* **EXERCISE TASK**: Read the entries below and pull out each line with the string "Blender".

* **DATA FOR THIS TASK**:
· · · · · · ·

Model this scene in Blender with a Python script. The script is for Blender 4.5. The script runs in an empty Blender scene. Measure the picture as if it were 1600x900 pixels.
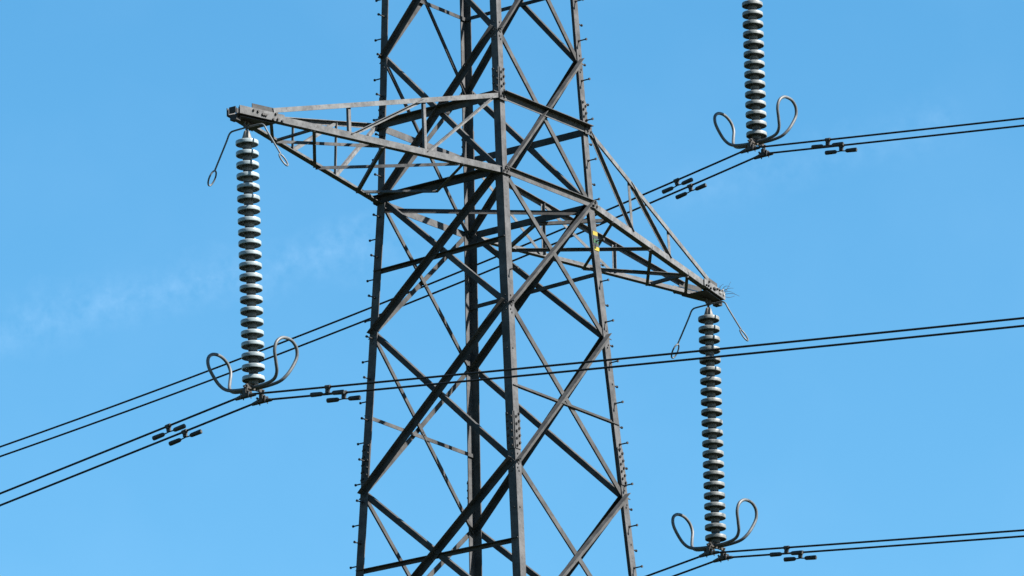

· · · · · · ·

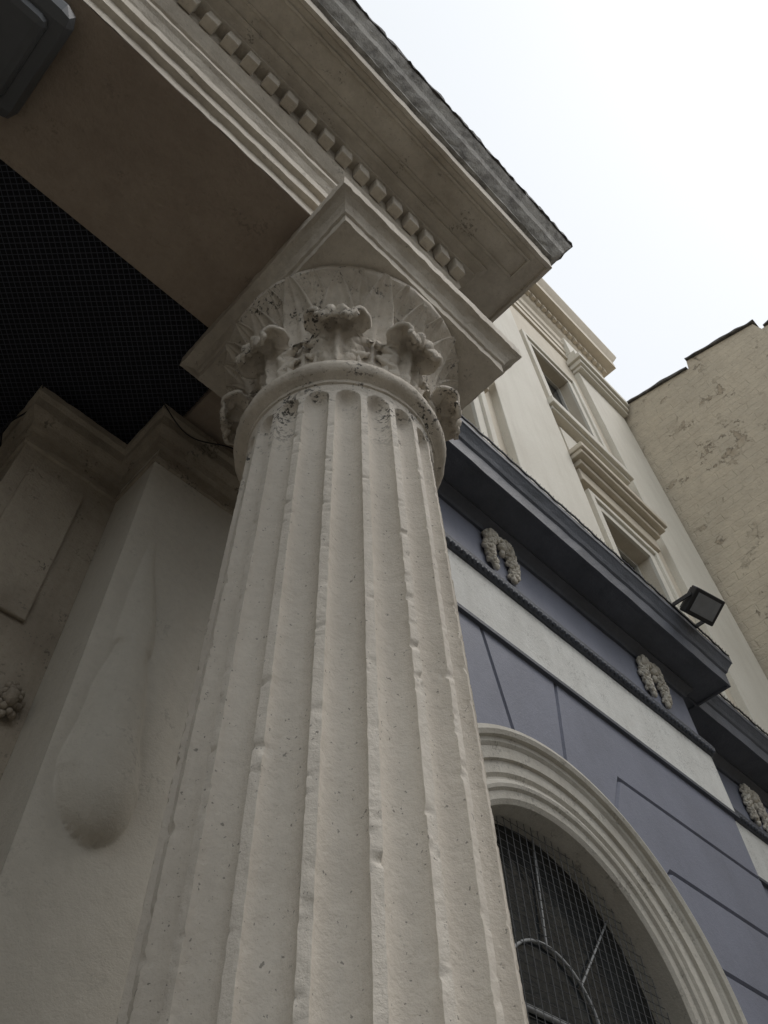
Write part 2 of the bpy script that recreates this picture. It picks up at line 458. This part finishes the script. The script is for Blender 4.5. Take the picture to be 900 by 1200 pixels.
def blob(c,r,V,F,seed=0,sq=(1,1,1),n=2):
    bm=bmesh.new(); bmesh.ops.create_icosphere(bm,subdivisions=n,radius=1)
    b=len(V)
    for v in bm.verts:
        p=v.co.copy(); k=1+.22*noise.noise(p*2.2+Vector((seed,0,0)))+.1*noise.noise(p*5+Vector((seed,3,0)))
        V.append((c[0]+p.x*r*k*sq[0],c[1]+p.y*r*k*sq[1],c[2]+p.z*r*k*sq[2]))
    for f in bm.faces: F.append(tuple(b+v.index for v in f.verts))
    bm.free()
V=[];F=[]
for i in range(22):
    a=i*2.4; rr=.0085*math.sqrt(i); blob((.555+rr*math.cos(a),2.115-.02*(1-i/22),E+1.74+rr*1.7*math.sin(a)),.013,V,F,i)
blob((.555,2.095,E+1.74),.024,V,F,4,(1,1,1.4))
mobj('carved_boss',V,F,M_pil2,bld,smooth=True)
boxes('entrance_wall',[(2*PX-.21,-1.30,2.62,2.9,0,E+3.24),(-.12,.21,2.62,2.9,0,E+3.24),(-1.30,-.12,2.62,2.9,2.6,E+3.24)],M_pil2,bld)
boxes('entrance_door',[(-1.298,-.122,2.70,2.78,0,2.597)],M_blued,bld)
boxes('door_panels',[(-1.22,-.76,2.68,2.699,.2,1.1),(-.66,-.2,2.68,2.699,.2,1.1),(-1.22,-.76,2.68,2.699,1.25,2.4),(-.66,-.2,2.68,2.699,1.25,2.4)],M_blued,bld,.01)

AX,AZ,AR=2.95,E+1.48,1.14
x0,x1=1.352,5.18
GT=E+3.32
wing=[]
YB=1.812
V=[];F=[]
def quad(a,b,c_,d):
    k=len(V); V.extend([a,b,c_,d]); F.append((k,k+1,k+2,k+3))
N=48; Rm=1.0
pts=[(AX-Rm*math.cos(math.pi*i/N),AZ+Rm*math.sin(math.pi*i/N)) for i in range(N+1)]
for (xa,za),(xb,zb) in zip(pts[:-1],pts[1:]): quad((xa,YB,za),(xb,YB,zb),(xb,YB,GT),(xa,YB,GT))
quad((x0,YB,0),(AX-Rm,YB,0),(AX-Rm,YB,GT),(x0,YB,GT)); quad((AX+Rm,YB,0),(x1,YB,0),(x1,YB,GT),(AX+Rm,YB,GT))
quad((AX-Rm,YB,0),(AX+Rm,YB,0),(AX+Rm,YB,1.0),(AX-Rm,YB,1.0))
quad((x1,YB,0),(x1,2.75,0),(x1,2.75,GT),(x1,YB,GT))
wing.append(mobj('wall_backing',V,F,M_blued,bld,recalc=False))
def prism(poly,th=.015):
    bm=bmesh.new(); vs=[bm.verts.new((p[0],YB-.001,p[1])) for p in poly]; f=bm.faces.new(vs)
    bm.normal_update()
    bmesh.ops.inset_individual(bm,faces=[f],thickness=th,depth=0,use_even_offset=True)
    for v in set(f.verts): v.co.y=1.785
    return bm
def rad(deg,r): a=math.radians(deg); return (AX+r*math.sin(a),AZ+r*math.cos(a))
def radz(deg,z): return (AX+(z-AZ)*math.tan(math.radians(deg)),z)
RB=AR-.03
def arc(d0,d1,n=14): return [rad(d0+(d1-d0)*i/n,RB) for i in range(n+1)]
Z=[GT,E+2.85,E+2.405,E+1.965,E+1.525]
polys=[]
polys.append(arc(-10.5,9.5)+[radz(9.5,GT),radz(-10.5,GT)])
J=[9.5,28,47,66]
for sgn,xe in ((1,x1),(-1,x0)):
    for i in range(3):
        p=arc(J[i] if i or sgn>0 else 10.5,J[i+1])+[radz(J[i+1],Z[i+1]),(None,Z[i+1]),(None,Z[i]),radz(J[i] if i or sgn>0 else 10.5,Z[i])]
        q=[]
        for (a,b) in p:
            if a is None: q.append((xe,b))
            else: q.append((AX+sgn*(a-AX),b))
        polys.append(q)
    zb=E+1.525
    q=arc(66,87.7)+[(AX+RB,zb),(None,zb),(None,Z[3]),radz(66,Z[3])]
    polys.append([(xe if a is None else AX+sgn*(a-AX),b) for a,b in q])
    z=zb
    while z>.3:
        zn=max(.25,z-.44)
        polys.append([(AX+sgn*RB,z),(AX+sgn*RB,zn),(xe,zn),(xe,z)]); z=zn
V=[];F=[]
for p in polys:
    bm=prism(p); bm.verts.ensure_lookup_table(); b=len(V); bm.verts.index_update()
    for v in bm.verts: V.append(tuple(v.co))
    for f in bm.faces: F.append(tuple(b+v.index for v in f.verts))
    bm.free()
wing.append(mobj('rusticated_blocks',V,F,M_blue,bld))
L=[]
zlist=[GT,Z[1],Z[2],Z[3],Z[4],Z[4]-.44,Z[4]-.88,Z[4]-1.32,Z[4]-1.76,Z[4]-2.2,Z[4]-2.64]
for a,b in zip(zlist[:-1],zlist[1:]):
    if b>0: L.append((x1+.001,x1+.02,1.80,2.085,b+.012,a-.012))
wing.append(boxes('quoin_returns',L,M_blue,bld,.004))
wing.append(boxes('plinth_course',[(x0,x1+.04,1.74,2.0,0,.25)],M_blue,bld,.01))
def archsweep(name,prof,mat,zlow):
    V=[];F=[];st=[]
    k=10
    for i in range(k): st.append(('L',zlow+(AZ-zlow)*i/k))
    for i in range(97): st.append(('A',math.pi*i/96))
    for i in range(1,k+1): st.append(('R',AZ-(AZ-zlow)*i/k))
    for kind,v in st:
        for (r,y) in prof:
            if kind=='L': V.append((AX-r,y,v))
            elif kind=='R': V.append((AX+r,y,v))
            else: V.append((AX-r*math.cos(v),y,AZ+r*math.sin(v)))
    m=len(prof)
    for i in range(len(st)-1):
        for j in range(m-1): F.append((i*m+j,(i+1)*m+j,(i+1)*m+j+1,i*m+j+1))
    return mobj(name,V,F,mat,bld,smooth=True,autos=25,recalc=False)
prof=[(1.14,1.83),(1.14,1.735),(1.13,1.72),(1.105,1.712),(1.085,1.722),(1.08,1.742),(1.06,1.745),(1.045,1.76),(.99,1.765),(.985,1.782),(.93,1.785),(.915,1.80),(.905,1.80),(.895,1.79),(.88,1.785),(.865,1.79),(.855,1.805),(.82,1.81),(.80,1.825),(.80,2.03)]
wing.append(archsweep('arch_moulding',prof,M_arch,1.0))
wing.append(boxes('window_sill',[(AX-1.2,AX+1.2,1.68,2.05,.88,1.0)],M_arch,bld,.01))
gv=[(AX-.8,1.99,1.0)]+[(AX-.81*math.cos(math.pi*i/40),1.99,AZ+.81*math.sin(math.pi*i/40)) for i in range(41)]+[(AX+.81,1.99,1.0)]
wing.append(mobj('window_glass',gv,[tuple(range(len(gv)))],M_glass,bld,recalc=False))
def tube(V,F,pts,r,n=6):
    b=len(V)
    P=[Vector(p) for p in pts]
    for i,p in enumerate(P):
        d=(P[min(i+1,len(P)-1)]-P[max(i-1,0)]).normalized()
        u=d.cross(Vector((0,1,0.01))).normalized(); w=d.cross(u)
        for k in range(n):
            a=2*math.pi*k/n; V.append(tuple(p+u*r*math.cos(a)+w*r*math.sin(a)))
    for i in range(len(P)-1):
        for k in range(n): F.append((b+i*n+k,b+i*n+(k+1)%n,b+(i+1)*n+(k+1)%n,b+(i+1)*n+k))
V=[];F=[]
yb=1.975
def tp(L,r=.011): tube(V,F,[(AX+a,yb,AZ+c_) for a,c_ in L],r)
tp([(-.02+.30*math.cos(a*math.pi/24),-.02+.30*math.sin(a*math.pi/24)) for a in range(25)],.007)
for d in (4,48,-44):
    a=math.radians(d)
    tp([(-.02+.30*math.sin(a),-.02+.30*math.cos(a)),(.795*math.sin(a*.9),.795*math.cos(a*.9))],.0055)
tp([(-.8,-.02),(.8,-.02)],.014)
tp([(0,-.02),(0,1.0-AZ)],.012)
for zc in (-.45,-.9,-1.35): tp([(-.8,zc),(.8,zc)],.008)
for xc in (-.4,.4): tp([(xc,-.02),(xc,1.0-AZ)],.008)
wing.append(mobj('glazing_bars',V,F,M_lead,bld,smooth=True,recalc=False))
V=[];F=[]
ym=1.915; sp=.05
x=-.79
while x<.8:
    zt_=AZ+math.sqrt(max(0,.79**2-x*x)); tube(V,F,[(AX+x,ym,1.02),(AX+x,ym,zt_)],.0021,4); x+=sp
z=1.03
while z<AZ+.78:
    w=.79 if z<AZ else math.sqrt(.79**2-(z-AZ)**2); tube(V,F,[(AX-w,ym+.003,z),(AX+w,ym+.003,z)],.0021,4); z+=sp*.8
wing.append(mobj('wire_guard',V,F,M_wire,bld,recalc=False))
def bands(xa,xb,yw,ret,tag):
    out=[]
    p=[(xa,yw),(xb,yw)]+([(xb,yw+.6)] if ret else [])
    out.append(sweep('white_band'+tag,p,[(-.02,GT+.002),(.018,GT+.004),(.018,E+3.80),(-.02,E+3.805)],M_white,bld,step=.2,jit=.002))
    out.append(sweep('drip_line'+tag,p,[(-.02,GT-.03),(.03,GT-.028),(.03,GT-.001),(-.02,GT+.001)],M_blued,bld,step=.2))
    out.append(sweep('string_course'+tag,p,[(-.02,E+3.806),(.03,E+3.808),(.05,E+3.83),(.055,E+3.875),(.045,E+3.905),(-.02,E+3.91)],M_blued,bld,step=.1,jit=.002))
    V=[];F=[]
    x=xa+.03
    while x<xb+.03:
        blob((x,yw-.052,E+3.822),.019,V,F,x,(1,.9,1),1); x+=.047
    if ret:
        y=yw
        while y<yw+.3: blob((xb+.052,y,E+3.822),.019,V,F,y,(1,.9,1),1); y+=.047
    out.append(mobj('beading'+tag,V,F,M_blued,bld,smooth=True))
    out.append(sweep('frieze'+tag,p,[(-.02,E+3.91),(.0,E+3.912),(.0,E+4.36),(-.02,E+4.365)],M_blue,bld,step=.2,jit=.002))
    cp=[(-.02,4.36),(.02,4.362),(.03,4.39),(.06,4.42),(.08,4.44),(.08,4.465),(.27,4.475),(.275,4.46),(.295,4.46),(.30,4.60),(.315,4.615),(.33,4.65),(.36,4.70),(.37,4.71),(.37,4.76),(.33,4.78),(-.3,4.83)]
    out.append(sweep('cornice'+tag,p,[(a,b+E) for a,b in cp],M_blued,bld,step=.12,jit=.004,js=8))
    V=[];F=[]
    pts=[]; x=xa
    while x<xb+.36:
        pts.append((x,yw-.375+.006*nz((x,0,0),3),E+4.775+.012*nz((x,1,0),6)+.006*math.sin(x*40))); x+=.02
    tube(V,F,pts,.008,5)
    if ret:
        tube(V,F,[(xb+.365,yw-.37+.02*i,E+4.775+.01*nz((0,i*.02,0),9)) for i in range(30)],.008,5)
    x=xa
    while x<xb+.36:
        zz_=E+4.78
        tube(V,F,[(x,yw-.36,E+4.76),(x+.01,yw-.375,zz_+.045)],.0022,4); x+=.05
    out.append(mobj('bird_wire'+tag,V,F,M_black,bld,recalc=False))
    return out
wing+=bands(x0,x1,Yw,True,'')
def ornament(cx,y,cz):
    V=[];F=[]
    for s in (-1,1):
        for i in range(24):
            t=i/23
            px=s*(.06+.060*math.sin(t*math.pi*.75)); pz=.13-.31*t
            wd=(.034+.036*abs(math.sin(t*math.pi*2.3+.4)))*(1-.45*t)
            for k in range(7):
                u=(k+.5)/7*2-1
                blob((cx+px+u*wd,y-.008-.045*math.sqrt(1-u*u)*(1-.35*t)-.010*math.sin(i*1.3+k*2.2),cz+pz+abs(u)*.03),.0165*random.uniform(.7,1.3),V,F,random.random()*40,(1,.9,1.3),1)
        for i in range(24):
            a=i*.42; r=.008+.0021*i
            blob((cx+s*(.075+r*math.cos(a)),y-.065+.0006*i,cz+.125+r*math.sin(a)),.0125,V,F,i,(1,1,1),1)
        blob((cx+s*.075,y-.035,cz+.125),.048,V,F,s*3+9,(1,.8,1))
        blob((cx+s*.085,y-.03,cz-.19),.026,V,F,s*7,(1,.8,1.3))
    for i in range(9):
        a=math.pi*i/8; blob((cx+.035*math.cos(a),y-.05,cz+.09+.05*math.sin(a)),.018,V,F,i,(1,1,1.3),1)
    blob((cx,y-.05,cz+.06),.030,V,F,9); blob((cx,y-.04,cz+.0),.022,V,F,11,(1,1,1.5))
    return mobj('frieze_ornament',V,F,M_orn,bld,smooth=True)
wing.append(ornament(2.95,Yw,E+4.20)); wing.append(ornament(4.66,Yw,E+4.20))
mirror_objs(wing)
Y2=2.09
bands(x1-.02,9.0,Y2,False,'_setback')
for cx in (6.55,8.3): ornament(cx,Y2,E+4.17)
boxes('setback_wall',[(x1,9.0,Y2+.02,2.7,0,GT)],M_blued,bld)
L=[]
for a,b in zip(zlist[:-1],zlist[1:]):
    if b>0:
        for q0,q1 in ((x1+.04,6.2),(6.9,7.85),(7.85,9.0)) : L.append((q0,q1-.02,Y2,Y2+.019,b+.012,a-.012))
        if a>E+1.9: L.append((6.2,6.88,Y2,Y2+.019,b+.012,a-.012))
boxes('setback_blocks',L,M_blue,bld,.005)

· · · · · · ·

* **TASK ANSWER**:
Model this scene in Blender with a Python script. The script is for Blender 4.5. The script runs in an empty Blender scene. Measure the picture as if it were 1600x900 pixels.
Write part 2 of the bpy script that recreates this picture. It picks up at line 458. This part finishes the script. The script is for Blender 4.5. Take the picture to be 900 by 1200 pixels.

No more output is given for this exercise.